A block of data

════════════════

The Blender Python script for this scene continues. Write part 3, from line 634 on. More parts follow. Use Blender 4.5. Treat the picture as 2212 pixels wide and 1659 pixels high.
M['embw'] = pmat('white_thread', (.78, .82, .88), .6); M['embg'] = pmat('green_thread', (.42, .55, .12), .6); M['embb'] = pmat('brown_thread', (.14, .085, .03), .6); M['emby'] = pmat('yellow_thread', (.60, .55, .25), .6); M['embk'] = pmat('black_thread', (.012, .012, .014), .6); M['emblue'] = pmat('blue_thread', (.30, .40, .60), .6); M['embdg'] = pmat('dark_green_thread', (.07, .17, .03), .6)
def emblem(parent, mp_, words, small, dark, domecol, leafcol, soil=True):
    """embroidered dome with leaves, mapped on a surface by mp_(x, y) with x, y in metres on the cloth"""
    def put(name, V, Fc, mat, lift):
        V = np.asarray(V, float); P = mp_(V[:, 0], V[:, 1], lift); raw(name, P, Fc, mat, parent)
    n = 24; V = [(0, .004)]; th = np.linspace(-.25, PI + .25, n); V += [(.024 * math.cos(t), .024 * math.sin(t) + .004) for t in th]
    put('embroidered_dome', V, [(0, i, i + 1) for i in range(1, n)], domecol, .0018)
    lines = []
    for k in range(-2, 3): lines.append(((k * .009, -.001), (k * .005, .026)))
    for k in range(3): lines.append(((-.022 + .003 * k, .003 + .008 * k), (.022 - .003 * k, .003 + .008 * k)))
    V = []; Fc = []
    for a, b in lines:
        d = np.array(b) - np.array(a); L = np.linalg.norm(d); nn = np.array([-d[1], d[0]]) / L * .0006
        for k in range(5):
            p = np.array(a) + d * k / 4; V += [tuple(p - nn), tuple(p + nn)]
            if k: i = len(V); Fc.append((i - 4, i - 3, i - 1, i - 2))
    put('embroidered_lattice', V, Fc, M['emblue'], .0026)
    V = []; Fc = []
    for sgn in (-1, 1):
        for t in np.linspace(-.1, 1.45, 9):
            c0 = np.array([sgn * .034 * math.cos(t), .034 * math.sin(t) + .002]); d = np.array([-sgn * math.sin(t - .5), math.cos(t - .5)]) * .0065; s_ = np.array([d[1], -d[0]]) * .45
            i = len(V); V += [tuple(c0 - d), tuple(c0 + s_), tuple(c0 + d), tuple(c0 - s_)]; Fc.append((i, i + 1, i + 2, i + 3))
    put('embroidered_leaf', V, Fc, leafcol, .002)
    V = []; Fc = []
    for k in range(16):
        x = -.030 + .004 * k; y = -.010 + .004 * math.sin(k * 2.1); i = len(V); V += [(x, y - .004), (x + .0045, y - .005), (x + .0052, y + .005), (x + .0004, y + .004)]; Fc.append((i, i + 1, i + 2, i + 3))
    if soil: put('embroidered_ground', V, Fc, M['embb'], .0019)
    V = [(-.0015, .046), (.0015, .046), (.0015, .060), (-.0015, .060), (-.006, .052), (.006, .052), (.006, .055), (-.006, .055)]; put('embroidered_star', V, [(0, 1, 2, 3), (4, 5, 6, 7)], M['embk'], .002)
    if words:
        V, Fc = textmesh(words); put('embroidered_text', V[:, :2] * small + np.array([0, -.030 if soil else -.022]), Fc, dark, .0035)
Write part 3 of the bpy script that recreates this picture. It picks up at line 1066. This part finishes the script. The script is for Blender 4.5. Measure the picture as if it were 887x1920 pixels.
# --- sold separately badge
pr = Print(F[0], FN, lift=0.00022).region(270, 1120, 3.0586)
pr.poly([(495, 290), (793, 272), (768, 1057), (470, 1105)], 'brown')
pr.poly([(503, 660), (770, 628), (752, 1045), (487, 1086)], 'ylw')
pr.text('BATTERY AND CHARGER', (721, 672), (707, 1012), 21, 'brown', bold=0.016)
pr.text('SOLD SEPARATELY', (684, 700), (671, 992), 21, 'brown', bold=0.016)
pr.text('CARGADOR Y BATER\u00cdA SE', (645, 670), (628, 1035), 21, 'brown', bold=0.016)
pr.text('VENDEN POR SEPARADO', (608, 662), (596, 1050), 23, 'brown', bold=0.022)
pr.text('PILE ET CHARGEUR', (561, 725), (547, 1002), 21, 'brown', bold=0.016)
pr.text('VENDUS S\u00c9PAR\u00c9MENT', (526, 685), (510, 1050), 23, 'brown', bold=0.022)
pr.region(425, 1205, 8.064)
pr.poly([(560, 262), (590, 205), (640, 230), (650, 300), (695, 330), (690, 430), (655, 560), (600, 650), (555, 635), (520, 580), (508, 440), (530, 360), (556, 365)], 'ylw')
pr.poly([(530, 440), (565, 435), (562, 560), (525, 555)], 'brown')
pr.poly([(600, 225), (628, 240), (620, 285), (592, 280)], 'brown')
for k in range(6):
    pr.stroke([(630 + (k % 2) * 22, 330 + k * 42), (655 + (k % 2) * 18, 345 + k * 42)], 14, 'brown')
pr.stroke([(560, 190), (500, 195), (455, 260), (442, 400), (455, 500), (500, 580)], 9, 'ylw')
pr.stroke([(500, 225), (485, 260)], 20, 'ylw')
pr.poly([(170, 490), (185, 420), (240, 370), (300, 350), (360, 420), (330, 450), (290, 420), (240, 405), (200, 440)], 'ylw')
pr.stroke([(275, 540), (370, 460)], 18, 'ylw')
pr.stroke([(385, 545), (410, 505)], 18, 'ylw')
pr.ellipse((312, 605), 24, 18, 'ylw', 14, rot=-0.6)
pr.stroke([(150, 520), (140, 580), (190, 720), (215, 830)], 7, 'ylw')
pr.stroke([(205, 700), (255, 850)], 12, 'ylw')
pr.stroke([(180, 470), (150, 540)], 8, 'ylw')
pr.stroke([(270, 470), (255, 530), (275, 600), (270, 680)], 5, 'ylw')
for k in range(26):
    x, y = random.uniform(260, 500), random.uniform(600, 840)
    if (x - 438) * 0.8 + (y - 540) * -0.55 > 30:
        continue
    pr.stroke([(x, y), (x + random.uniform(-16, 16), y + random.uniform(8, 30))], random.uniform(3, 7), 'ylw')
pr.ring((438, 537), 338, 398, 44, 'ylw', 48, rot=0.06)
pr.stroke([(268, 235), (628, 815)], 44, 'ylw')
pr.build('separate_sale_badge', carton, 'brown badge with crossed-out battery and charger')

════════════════

▶ **Job**
Extract all of the material exactly as it is written.

▶ **Finished answer**
The Blender Python script for this scene continues. Write part 3, from line 634 on. More parts follow. Use Blender 4.5. Treat the picture as 2212 pixels wide and 1659 pixels high.
M['embw'] = pmat('white_thread', (.78, .82, .88), .6); M['embg'] = pmat('green_thread', (.42, .55, .12), .6); M['embb'] = pmat('brown_thread', (.14, .085, .03), .6); M['emby'] = pmat('yellow_thread', (.60, .55, .25), .6); M['embk'] = pmat('black_thread', (.012, .012, .014), .6); M['emblue'] = pmat('blue_thread', (.30, .40, .60), .6); M['embdg'] = pmat('dark_green_thread', (.07, .17, .03), .6)
def emblem(parent, mp_, words, small, dark, domecol, leafcol, soil=True):
    """embroidered dome with leaves, mapped on a surface by mp_(x, y) with x, y in metres on the cloth"""
    def put(name, V, Fc, mat, lift):
        V = np.asarray(V, float); P = mp_(V[:, 0], V[:, 1], lift); raw(name, P, Fc, mat, parent)
    n = 24; V = [(0, .004)]; th = np.linspace(-.25, PI + .25, n); V += [(.024 * math.cos(t), .024 * math.sin(t) + .004) for t in th]
    put('embroidered_dome', V, [(0, i, i + 1) for i in range(1, n)], domecol, .0018)
    lines = []
    for k in range(-2, 3): lines.append(((k * .009, -.001), (k * .005, .026)))
    for k in range(3): lines.append(((-.022 + .003 * k, .003 + .008 * k), (.022 - .003 * k, .003 + .008 * k)))
    V = []; Fc = []
    for a, b in lines:
        d = np.array(b) - np.array(a); L = np.linalg.norm(d); nn = np.array([-d[1], d[0]]) / L * .0006
        for k in range(5):
            p = np.array(a) + d * k / 4; V += [tuple(p - nn), tuple(p + nn)]
            if k: i = len(V); Fc.append((i - 4, i - 3, i - 1, i - 2))
    put('embroidered_lattice', V, Fc, M['emblue'], .0026)
    V = []; Fc = []
    for sgn in (-1, 1):
        for t in np.linspace(-.1, 1.45, 9):
            c0 = np.array([sgn * .034 * math.cos(t), .034 * math.sin(t) + .002]); d = np.array([-sgn * math.sin(t - .5), math.cos(t - .5)]) * .0065; s_ = np.array([d[1], -d[0]]) * .45
            i = len(V); V += [tuple(c0 - d), tuple(c0 + s_), tuple(c0 + d), tuple(c0 - s_)]; Fc.append((i, i + 1, i + 2, i + 3))
    put('embroidered_leaf', V, Fc, leafcol, .002)
    V = []; Fc = []
    for k in range(16):
        x = -.030 + .004 * k; y = -.010 + .004 * math.sin(k * 2.1); i = len(V); V += [(x, y - .004), (x + .0045, y - .005), (x + .0052, y + .005), (x + .0004, y + .004)]; Fc.append((i, i + 1, i + 2, i + 3))
    if soil: put('embroidered_ground', V, Fc, M['embb'], .0019)
    V = [(-.0015, .046), (.0015, .046), (.0015, .060), (-.0015, .060), (-.006, .052), (.006, .052), (.006, .055), (-.006, .055)]; put('embroidered_star', V, [(0, 1, 2, 3), (4, 5, 6, 7)], M['embk'], .002)
    if words:
        V, Fc = textmesh(words); put('embroidered_text', V[:, :2] * small + np.array([0, -.030 if soil else -.022]), Fc, dark, .0035)
Write part 3 of the bpy script that recreates this picture. It picks up at line 1066. This part finishes the script. The script is for Blender 4.5. Measure the picture as if it were 887x1920 pixels.
# --- sold separately badge
pr = Print(F[0], FN, lift=0.00022).region(270, 1120, 3.0586)
pr.poly([(495, 290), (793, 272), (768, 1057), (470, 1105)], 'brown')
pr.poly([(503, 660), (770, 628), (752, 1045), (487, 1086)], 'ylw')
pr.text('BATTERY AND CHARGER', (721, 672), (707, 1012), 21, 'brown', bold=0.016)
pr.text('SOLD SEPARATELY', (684, 700), (671, 992), 21, 'brown', bold=0.016)
pr.text('CARGADOR Y BATER\u00cdA SE', (645, 670), (628, 1035), 21, 'brown', bold=0.016)
pr.text('VENDEN POR SEPARADO', (608, 662), (596, 1050), 23, 'brown', bold=0.022)
pr.text('PILE ET CHARGEUR', (561, 725), (547, 1002), 21, 'brown', bold=0.016)
pr.text('VENDUS S\u00c9PAR\u00c9MENT', (526, 685), (510, 1050), 23, 'brown', bold=0.022)
pr.region(425, 1205, 8.064)
pr.poly([(560, 262), (590, 205), (640, 230), (650, 300), (695, 330), (690, 430), (655, 560), (600, 650), (555, 635), (520, 580), (508, 440), (530, 360), (556, 365)], 'ylw')
pr.poly([(530, 440), (565, 435), (562, 560), (525, 555)], 'brown')
pr.poly([(600, 225), (628, 240), (620, 285), (592, 280)], 'brown')
for k in range(6):
    pr.stroke([(630 + (k % 2) * 22, 330 + k * 42), (655 + (k % 2) * 18, 345 + k * 42)], 14, 'brown')
pr.stroke([(560, 190), (500, 195), (455, 260), (442, 400), (455, 500), (500, 580)], 9, 'ylw')
pr.stroke([(500, 225), (485, 260)], 20, 'ylw')
pr.poly([(170, 490), (185, 420), (240, 370), (300, 350), (360, 420), (330, 450), (290, 420), (240, 405), (200, 440)], 'ylw')
pr.stroke([(275, 540), (370, 460)], 18, 'ylw')
pr.stroke([(385, 545), (410, 505)], 18, 'ylw')
pr.ellipse((312, 605), 24, 18, 'ylw', 14, rot=-0.6)
pr.stroke([(150, 520), (140, 580), (190, 720), (215, 830)], 7, 'ylw')
pr.stroke([(205, 700), (255, 850)], 12, 'ylw')
pr.stroke([(180, 470), (150, 540)], 8, 'ylw')
pr.stroke([(270, 470), (255, 530), (275, 600), (270, 680)], 5, 'ylw')
for k in range(26):
    x, y = random.uniform(260, 500), random.uniform(600, 840)
    if (x - 438) * 0.8 + (y - 540) * -0.55 > 30:
        continue
    pr.stroke([(x, y), (x + random.uniform(-16, 16), y + random.uniform(8, 30))], random.uniform(3, 7), 'ylw')
pr.ring((438, 537), 338, 398, 44, 'ylw', 48, rot=0.06)
pr.stroke([(268, 235), (628, 815)], 44, 'ylw')
pr.build('separate_sale_badge', carton, 'brown badge with crossed-out battery and charger')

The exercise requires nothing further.